Israeli tanks near the Israeli side of the border with Lebanon, amid escalating hostilities between Israel and Hezbollah, as the US-Israeli conflict with Iran continues, in northern Israel, March 25, 2026. REUTERS/Tyrone Siu
Israeli tanks near the Israeli side of the border with Lebanon, amid escalating hostilities between Israel and Hezbollah, as the US-Israeli conflict with Iran continues, in northern Israel, March 25, 2026. REUTERS/Tyrone Siu

Lebanon's Iran-aligned Hezbollah group said Thursday that it struck10 Israeli Merkava tanks in three southern towns along the border.

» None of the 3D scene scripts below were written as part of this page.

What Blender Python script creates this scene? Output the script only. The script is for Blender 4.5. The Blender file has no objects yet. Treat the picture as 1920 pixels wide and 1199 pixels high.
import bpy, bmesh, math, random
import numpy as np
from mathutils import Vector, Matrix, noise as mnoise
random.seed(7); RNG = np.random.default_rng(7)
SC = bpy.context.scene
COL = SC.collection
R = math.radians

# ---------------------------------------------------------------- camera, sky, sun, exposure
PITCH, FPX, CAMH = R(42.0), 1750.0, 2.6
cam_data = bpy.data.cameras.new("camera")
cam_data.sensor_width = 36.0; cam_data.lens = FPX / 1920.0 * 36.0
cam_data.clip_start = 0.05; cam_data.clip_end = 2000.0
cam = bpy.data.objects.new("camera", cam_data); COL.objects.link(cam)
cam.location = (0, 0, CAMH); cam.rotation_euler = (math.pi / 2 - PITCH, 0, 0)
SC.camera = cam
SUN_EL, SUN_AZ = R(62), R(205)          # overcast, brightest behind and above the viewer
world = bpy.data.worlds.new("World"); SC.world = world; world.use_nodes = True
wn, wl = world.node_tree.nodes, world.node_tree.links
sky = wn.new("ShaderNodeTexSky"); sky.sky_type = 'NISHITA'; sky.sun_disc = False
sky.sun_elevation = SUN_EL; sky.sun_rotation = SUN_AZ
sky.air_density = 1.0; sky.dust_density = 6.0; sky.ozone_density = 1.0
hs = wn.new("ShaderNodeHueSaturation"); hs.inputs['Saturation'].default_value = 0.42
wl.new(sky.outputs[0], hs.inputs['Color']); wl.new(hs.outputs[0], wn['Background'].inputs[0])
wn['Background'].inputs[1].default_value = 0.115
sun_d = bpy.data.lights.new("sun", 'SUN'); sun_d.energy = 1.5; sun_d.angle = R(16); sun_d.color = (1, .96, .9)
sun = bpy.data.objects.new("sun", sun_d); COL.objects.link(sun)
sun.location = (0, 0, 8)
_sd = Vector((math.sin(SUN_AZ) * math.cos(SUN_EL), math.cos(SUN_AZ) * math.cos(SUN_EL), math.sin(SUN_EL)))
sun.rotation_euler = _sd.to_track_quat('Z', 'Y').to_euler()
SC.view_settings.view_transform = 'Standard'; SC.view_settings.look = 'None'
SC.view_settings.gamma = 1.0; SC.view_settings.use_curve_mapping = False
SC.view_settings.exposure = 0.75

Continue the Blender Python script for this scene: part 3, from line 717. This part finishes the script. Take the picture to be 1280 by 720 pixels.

In a series of separate statements, Hezbollah said that its members targeted the advanced Israeli tanks with guided missiles in the towns of Deir Siryan, Debel, and Al-Qantara, and achieved confirmed hits.

Earlier, Hezbollah said it targeted the headquarters of the Israeli Ministry of War in the center of Tel Aviv, and the Dolphin barracks of the Military Intelligence Division north of Tel Aviv with a number of missiles.

The Israeli military said an Israeli soldier was killed in fighting in south Lebanon after the army announced it was conducting ground operations against Hezbollah.

"Staff sergeant Ori Greenberg, aged 21, from Petah Tikva, a soldier of the Reconnaissance unit, Golani Brigade, fell during combat in southern Lebanon," the military said.

In total, three Israeli soldiers have been killed in fighting in south Lebanon since Hezbollah drew the country into the Israel and US war on Iran by launching rocket attacks against Israel on March 2 to avenge the killing of Iran's supreme leader Ali Khamenei.

Israel is responding by launching large-scale raids on Lebanon, while its forces have advanced into southern Lebanon.

After the Lebanese Presidency repeatedly announced its readiness to open direct negotiations with Israel in order to end the war, Hezbollah announced its refusal to negotiate "under fire."

Its Secretary-General, Naim Qassem, said Wednesday in a statement: "When negotiating with the Israeli enemy under fire is proposed, it is an imposition of surrender and a deprivation of all of Lebanon's capabilities."

He called on the government to "reverse its decision to criminalize resistance and the resistance fighters," after announcing a ban on the party's security and military activities, as part of a series of unprecedented measures it has taken since the outbreak of the war.